(Scene modeling code data)
────────────────
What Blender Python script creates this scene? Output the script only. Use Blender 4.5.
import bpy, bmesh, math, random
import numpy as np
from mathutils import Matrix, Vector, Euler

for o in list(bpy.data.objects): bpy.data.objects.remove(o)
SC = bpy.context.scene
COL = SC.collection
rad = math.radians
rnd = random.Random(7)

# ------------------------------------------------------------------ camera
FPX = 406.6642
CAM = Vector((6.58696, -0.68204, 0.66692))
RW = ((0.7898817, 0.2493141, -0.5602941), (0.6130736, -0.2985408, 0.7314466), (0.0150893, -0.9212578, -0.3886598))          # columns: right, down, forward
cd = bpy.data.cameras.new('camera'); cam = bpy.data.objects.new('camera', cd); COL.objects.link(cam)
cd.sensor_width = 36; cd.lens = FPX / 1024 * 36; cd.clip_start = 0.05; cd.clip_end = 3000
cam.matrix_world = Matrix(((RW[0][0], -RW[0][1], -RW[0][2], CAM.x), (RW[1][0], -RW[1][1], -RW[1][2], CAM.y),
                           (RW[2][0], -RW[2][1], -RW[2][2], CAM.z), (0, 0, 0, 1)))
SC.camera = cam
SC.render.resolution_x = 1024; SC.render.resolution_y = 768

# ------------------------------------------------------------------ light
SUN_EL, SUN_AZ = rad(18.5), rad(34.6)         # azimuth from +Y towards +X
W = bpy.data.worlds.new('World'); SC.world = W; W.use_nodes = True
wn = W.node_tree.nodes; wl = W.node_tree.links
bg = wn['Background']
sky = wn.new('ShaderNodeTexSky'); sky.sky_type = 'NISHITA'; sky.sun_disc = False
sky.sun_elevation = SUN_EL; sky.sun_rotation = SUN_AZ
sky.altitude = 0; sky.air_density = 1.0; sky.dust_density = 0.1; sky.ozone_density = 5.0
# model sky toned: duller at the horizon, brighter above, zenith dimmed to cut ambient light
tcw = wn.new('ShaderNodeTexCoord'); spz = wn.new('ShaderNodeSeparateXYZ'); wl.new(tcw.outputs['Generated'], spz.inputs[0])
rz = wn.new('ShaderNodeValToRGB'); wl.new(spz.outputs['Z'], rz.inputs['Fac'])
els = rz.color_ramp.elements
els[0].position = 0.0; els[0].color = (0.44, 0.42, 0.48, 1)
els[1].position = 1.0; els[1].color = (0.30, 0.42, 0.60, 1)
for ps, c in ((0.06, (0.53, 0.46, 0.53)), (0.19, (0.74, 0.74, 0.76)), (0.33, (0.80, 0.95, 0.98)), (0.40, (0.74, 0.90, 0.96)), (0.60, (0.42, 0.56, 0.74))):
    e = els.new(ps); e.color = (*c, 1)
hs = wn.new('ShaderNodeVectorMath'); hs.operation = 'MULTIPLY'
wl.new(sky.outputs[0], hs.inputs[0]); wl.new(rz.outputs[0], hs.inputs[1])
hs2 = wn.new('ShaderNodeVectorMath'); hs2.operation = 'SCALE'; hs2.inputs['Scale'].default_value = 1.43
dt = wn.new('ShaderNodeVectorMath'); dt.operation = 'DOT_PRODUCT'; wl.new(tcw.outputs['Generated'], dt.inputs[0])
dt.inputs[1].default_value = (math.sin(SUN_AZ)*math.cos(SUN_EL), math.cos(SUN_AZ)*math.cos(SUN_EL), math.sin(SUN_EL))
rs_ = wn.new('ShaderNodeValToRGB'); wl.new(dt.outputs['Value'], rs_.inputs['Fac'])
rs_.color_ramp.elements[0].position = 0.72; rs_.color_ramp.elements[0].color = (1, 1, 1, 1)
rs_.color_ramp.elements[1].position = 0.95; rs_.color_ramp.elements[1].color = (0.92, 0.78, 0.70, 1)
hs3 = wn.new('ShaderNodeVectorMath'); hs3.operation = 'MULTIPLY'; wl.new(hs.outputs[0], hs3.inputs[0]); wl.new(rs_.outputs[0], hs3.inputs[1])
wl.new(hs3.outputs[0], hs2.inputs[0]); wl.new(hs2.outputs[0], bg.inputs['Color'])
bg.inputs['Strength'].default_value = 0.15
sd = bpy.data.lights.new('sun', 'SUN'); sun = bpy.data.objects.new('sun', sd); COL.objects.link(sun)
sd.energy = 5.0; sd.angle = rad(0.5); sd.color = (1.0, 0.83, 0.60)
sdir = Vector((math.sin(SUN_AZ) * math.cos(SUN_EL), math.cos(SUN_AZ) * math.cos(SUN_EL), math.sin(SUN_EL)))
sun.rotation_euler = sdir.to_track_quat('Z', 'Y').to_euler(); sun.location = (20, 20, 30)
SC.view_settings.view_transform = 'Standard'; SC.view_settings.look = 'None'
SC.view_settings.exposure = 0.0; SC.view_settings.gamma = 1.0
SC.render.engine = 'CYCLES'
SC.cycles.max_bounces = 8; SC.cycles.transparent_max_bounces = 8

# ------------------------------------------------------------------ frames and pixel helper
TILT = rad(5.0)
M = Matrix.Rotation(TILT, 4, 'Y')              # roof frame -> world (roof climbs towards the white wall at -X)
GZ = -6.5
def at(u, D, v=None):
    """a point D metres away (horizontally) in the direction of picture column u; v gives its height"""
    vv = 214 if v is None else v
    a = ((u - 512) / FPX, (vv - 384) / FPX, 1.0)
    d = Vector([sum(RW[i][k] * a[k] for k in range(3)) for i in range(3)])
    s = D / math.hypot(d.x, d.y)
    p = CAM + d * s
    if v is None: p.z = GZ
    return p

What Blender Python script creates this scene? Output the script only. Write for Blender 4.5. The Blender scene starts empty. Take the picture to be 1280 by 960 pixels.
────────────────
▶ _What to do_: From the material, report only how many lines include the word "Blender".

▶ _Final result_: 2